## Supplied material
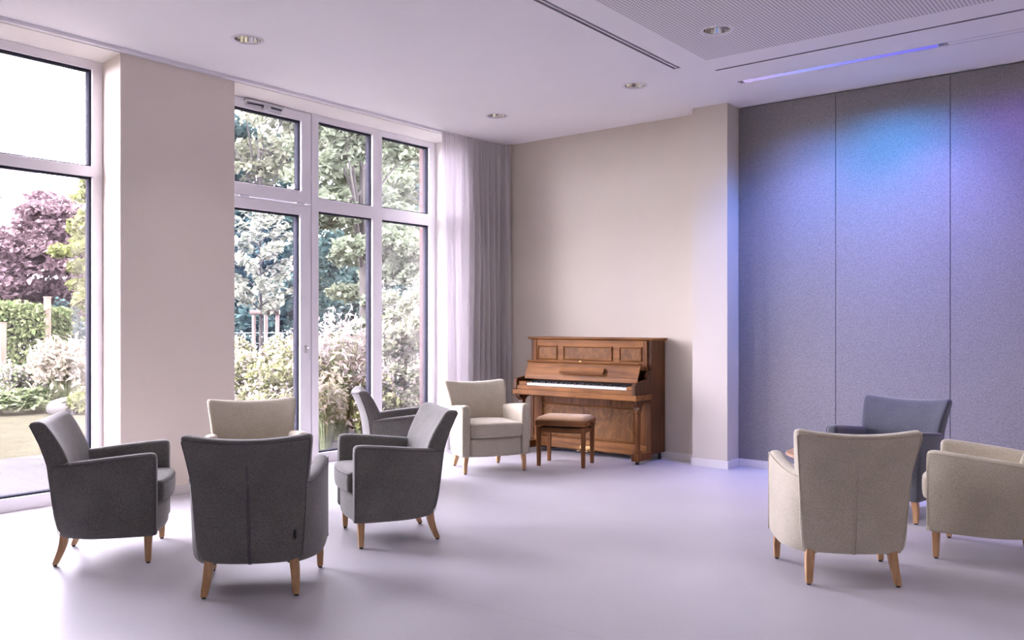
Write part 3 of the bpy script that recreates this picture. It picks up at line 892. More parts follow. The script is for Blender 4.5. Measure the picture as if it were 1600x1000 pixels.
    # legs
    for sx in (-1, 1):
        bm = bmesh.new(); rings = []
        for z, c, h_ in ((.010, .25, .0155), (.09, .25, .019), (.19, .25, .0235)):
            cxx = sx * (.299 - (.012 if z > .1 else 0)); rings.append([(cxx - h_, c - h_, z), (cxx + h_, c - h_, z), (cxx + h_, c + h_, z), (cxx - h_, c + h_, z)])
        loft(bm, rings); l = obj('leg', bm, M['leg'], root, bevel=.004)
        bm = bmesh.new(); lathe(bm, [(.011, 0), (.012, .011)], 14, sx * .299, .25); obj('glide', bm, M['glide'], l)
        bm = bmesh.new(); rings = []
        for z, c, h_ in ((.010, -.262, .0165), (.04, -.250, .0185), (.085, -.232, .0205), (.13, -.220, .0225), (.20, -.212, .024)):
            cxx = sx * (.232 - .02 * min(1, z / .2)); rings.append([(cxx - h_, c - h_, z), (cxx + h_, c - h_, z), (cxx + h_, c + h_, z), (cxx - h_, c + h_, z)])
        loft(bm, rings); l = obj('leg', bm, M['leg'], root, bevel=.004)
        bm = bmesh.new(); lathe(bm, [(.011, 0), (.012, .011)], 14, sx * .232, -.262); obj('glide', bm, M['glide'], l)
    return root
protos = {}
def chair(kind, x, y, t, label, group):
    if kind not in protos:
        fab = {'grey': 'grey_fabric', 'cream': 'cream_fabric', 'slate': 'slate_fabric'}[kind]
        pipe = {'grey': 'grey_pipe', 'cream': 'cream_pipe', 'slate': 'slate_pipe'}[kind]
        protos[kind] = make_chair('armchair', fab, pipe); c = protos[kind]
    else:
        c = copy_tree(protos[kind])
    c.location = (x, y, 0); c.rotation_euler = (0, 0, t)
    tag(c, label, 'armchair', group)
    return c
GL, GR_ = 'armchairs standing in a ring by the windows', 'armchairs grouped before the textile wall'
chair('grey', -5.212, 2.605, -.637, 'grey armchair seen from its side, leftmost of all the armchairs', GL)
c2 = chair('grey', -3.990, 2.810, .787, 'dark grey armchair in the foreground turned with its back to the viewer', GL)
chair('grey', -4.212, 3.992, 2.597, 'grey armchair facing left, in the foreground right of the one seen from behind', GL)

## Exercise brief
Transcribe each line above verbatim, with the pictures left out.

## In response
Write part 3 of the bpy script that recreates this picture. It picks up at line 892. More parts follow. The script is for Blender 4.5. Measure the picture as if it were 1600x1000 pixels.
    # legs
    for sx in (-1, 1):
        bm = bmesh.new(); rings = []
        for z, c, h_ in ((.010, .25, .0155), (.09, .25, .019), (.19, .25, .0235)):
            cxx = sx * (.299 - (.012 if z > .1 else 0)); rings.append([(cxx - h_, c - h_, z), (cxx + h_, c - h_, z), (cxx + h_, c + h_, z), (cxx - h_, c + h_, z)])
        loft(bm, rings); l = obj('leg', bm, M['leg'], root, bevel=.004)
        bm = bmesh.new(); lathe(bm, [(.011, 0), (.012, .011)], 14, sx * .299, .25); obj('glide', bm, M['glide'], l)
        bm = bmesh.new(); rings = []
        for z, c, h_ in ((.010, -.262, .0165), (.04, -.250, .0185), (.085, -.232, .0205), (.13, -.220, .0225), (.20, -.212, .024)):
            cxx = sx * (.232 - .02 * min(1, z / .2)); rings.append([(cxx - h_, c - h_, z), (cxx + h_, c - h_, z), (cxx + h_, c + h_, z), (cxx - h_, c + h_, z)])
        loft(bm, rings); l = obj('leg', bm, M['leg'], root, bevel=.004)
        bm = bmesh.new(); lathe(bm, [(.011, 0), (.012, .011)], 14, sx * .232, -.262); obj('glide', bm, M['glide'], l)
    return root
protos = {}
def chair(kind, x, y, t, label, group):
    if kind not in protos:
        fab = {'grey': 'grey_fabric', 'cream': 'cream_fabric', 'slate': 'slate_fabric'}[kind]
        pipe = {'grey': 'grey_pipe', 'cream': 'cream_pipe', 'slate': 'slate_pipe'}[kind]
        protos[kind] = make_chair('armchair', fab, pipe); c = protos[kind]
    else:
        c = copy_tree(protos[kind])
    c.location = (x, y, 0); c.rotation_euler = (0, 0, t)
    tag(c, label, 'armchair', group)
    return c
GL, GR_ = 'armchairs standing in a ring by the windows', 'armchairs grouped before the textile wall'
chair('grey', -5.212, 2.605, -.637, 'grey armchair seen from its side, leftmost of all the armchairs', GL)
c2 = chair('grey', -3.990, 2.810, .787, 'dark grey armchair in the foreground turned with its back to the viewer', GL)
chair('grey', -4.212, 3.992, 2.597, 'grey armchair facing left, in the foreground right of the one seen from behind', GL)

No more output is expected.